* — Мне холодно.
— На то и зима, чтобы мерзнуть, — отвечает богач.
* Зима. Оконные стекла, расписанные Валлотоном.
* Даже ветер и тот замерз.
* Лед на лугах, как разбросанные осколки разбитого зеркала.
* Им хочется увидеть душу огня.
Огонь в очаге, который то и дело гаснет, с которого ни на минуту нельзя спускать глаз, — их единственный собеседник.
* Корова. Приходится задавать ей корм в три приема. Иначе она все сено затопчет в подстилку. Это не то, что лошадь.
7 января. Простая жизнь. Нам нужен слуга для того, чтобы запирать ставни, зажигать лампу, а ведь всякий честный человек должен сам черпать удовольствие в этом несложном домашнем труде.
* Бывают часы, когда, сам не знаю почему, мне хочется себя наказать.
9 января. …У того, кто является социалистом от рассудка, могут быть все недостатки богатых; социалист чувства должен обладать всеми добродетелями бедных.
* — Я более уверен в Жоресе, чем в самом себе, — говорит Леон Блюм. — Это человек абсолютной честности.
Он смел во всем, но стыдлив. Его коробит от грубостей Вивиани[93]. Он никак не может привыкнуть.
Он живет интересами семьи. Жена не понимает его, но гордится им, как гордится своим мужем жена сборщика налогов или субпрефекта. То, что его дочь крестили в церкви, — это победа жены и тещи. Возможно, что так было условлено при заключении брака.
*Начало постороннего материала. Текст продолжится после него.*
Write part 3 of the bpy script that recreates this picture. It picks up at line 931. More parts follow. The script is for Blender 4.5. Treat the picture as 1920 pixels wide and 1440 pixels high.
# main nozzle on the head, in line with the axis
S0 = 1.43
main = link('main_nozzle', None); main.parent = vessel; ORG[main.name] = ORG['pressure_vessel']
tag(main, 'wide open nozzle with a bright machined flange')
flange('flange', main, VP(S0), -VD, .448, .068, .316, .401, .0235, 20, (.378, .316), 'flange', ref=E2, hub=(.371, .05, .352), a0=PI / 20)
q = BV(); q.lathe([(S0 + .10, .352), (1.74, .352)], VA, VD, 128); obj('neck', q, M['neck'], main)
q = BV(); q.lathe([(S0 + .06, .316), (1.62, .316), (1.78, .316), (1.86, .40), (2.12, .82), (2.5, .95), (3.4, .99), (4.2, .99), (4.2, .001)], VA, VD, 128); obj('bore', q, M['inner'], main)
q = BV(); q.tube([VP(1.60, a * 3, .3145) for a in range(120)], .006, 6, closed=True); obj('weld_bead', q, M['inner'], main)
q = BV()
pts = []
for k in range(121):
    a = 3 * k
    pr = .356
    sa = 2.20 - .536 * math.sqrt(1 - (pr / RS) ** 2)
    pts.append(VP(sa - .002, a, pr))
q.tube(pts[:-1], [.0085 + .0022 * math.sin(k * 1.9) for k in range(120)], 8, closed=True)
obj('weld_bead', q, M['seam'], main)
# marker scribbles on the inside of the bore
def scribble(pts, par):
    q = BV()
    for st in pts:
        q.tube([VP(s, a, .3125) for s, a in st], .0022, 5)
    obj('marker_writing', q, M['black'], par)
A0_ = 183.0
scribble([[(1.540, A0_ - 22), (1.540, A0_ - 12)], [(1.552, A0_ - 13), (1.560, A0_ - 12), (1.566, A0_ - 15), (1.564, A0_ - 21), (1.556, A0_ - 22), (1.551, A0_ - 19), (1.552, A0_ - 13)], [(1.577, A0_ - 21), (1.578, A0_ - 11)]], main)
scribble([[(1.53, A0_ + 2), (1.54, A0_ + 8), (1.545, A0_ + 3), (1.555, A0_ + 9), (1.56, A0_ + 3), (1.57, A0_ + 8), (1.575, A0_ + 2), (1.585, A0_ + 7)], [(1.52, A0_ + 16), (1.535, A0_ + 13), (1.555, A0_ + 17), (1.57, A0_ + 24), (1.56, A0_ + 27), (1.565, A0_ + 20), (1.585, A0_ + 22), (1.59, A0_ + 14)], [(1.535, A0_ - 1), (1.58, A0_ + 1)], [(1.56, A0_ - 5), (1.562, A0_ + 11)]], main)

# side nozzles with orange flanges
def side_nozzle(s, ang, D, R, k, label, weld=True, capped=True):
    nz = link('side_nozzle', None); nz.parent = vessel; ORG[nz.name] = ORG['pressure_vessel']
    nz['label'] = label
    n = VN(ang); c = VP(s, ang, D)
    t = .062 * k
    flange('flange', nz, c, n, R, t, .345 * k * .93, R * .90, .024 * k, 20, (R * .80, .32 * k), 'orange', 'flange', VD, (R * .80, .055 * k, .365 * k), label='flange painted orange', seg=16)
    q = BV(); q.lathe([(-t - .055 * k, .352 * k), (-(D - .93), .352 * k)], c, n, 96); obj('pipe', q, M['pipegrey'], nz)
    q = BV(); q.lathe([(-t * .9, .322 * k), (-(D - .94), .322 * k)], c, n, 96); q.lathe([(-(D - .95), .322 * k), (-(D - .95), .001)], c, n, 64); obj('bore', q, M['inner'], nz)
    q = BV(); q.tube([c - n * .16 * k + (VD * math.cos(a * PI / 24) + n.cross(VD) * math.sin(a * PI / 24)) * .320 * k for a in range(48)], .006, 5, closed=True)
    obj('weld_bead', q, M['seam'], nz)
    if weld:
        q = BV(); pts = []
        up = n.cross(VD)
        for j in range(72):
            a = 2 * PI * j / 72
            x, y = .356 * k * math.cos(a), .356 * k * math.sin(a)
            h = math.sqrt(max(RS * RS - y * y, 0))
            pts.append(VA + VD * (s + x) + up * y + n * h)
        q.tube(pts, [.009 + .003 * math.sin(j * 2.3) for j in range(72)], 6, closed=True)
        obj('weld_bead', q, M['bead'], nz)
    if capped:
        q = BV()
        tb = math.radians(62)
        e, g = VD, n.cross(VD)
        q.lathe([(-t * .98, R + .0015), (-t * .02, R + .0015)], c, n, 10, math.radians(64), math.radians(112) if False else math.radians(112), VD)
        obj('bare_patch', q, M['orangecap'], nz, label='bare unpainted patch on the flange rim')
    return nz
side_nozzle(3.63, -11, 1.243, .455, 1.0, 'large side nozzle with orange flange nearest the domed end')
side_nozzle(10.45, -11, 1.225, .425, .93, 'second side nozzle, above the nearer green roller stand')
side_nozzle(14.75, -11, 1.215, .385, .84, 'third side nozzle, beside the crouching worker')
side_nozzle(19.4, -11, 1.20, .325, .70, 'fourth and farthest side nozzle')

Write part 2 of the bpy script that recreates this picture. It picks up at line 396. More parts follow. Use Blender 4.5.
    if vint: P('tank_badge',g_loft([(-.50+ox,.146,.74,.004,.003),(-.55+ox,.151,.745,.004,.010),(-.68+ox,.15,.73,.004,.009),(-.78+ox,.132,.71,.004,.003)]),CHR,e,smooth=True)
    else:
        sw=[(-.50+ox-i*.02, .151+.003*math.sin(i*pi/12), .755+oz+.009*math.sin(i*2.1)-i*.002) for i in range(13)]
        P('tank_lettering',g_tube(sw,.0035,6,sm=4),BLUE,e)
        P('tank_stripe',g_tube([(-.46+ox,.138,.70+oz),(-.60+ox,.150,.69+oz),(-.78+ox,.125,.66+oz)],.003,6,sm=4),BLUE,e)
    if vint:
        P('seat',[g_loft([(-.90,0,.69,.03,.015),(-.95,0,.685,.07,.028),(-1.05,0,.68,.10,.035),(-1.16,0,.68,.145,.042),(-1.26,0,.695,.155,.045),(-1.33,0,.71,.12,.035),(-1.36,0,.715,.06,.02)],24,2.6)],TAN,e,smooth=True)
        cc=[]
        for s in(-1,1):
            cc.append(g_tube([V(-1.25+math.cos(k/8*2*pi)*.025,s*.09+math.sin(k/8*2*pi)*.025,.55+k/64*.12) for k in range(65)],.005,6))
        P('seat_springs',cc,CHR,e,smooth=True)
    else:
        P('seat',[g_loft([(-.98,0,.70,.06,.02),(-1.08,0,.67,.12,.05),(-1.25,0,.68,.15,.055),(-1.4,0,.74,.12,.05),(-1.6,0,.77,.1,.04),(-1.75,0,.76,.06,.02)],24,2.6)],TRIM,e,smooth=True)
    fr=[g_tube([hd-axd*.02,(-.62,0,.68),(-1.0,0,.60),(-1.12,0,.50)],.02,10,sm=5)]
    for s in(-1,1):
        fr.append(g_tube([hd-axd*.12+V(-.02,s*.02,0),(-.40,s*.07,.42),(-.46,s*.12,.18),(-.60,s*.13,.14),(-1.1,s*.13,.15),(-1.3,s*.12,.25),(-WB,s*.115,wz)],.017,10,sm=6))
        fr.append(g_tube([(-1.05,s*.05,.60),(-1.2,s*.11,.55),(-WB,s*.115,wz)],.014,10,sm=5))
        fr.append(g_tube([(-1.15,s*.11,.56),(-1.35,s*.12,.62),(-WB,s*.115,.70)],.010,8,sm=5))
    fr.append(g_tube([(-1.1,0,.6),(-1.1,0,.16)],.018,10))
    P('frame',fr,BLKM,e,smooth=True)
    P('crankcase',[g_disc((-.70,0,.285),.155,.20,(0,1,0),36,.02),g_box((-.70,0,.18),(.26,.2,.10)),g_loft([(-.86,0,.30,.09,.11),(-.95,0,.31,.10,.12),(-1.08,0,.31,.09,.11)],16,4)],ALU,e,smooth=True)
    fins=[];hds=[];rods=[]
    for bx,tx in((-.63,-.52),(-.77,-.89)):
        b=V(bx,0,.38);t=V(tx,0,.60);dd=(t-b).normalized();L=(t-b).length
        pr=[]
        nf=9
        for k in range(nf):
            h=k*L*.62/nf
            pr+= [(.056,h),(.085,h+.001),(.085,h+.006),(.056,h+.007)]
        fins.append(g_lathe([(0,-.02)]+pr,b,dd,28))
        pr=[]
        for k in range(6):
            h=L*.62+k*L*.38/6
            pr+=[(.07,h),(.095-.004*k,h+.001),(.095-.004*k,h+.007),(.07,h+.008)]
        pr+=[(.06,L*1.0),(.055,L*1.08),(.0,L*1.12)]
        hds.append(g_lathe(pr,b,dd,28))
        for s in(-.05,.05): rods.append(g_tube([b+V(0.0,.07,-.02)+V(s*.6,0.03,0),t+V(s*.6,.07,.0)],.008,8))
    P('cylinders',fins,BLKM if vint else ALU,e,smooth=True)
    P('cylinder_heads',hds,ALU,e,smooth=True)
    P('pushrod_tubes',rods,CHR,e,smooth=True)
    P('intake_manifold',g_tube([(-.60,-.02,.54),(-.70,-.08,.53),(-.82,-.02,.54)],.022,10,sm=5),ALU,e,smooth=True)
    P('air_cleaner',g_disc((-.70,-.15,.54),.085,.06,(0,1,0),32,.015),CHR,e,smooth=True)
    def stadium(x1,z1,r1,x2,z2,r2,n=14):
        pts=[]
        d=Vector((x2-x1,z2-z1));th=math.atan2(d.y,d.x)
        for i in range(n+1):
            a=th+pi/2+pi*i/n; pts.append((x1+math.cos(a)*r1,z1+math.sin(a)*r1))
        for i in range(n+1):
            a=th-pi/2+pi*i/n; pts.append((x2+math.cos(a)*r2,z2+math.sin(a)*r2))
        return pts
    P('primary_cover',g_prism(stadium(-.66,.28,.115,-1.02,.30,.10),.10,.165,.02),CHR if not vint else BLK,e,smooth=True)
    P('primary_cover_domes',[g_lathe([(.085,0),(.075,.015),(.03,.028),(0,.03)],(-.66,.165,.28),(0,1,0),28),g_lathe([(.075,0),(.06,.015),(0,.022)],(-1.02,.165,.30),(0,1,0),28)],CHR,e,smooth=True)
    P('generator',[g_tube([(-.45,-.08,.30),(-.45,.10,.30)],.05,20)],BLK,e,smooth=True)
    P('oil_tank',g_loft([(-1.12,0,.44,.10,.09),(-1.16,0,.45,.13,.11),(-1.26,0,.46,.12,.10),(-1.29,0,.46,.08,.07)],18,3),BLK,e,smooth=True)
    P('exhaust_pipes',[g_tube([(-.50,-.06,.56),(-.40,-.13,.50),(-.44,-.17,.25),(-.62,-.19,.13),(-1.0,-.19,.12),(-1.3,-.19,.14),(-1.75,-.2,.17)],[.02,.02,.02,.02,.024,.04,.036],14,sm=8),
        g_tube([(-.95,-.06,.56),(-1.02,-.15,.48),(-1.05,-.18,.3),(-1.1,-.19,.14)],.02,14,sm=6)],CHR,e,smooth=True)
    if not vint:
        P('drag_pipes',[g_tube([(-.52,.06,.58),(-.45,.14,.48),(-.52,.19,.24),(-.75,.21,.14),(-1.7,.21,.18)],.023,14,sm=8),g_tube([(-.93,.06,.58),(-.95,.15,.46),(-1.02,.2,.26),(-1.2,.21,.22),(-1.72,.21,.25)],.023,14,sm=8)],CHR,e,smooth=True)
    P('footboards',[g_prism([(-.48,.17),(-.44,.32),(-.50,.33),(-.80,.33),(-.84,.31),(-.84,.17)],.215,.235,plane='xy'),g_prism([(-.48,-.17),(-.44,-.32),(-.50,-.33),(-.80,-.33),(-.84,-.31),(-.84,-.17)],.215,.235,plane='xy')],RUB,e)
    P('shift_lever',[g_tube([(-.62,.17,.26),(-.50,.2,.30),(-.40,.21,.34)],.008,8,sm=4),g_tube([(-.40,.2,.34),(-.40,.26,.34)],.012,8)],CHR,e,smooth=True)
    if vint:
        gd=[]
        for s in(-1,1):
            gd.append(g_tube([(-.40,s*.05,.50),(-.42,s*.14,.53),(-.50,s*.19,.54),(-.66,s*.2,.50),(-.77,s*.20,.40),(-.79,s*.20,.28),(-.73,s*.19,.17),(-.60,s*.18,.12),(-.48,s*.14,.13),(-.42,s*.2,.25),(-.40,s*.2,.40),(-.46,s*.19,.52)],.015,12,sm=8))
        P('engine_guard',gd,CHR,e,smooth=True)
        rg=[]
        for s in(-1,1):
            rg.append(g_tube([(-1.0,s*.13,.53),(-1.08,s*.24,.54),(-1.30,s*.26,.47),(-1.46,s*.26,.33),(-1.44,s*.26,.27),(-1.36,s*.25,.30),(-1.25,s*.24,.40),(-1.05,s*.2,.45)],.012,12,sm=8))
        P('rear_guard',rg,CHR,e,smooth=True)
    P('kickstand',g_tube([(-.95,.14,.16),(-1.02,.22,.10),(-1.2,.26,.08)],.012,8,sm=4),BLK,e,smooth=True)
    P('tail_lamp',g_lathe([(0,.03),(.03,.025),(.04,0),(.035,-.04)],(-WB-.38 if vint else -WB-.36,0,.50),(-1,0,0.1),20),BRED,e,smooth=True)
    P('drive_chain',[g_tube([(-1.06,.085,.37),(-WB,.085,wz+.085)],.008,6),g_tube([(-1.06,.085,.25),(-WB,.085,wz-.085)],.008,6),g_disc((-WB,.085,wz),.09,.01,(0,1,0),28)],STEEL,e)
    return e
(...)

Он в фальшивом положении, и сам его всячески осложняет. Все вокруг используют его, чтобы обделывать свои собственные дела. Социалисты его предают, а республиканцы эксплуатируют.
— Это великий писатель, — говорит Леон Блюм.
— Да, — говорю я, — это человек великих дарований. Ему следовало бы написать две-три поэмы в прозе. Эта тонкая работа научила бы его остерегаться словесного изобилия.
12 января. Бурже психолог! А вы прочтите хоть одну страницу Тристана Бернара или мою!
13 января. В моем остывшем сердце несколько редкостных красивых чувств, словно птицы с маленькими лапками прогуливаются по снегу.
* Заметили ли вы, что если женщине говорят, что она хорошенькая, она всегда верит, что это правда.
* — Что, в сущности, вы ставите женщинам в упрек?
— Я считаю, что женщины глупы.
— Возможно, только некоторые.
— Нет, все! Все, с которыми мне приходилось беседовать.
— Значит, у вас ни разу не было с женщиной интересного разговора?
— Нет, были.
— А остроумного?
— И остроумные были.
— Тогда в чем же дело?
— Дело в том, что это еще не доказательство в пользу дам, ведь это я лез из кожи, чтобы поддерживать с ними остроумную и интересную беседу.
16 января. У Ростана был свой кучер, который возил только его. Ростан ужасно его жалел. Когда он после театра ужинал, то не мог без содрогания думать о том, что кучер мерзнет на козлах, мокнет под дождем далеко за полночь. Эта мысль отравляла ему все удовольствие. Поэтому он приказывал поднести вознице стакан грога и сказать, чтобы тот ехал домой, хозяин, мол, наймет фиакр.
Как-то ночью кучер ввалился в кафе и заявил «мосье», что уходит. Обозлился, что его не принимают всерьез.
20 января. Сжимать свою жизнь так же интересно, как и раздвигать ее вширь.
21 января. В театре Эвр. Идет «Джоконда» д’Аннунцио. Строфы про белый мрамор звучат красиво, да и то лишь потому, что мы считаем мрамор более шикарным, чем обычный строительный камень…
В первом, слащавейшем акте Леон Блюм позади меня дает сигнал к аплодисментам.
— Ренару это не нравится, — говорит он.
— Не нравится.
— Но это же лирика, красота.
— А по-моему, это пустячки.
— Вы, кажется, сердитесь, — говорит он.
— Да, меня сердят ваши восторги.
Он доказывает мне, что между нами непроходимая пропасть, которую я, впрочем, и не собираюсь преодолевать.
Второе действие. Я аплодирую строфе о мраморе. В своей ложе Мендес заявляет: «Как это прекрасно», — и аплодирует, стуча тростью.
— Ага! А почему вы вдруг зааплодировали? — спрашивает меня Блюм.
— Потому что, по-моему, это хорошо.
В антракте.
— Да, — говорю я, — строфа неплоха. У д’Аннунцио, не спорю, есть известное чувство пластической красоты, но нравственная его красота оставляет меня холодным. Его страдания меня не трогают. И плевать мне на его скульптора!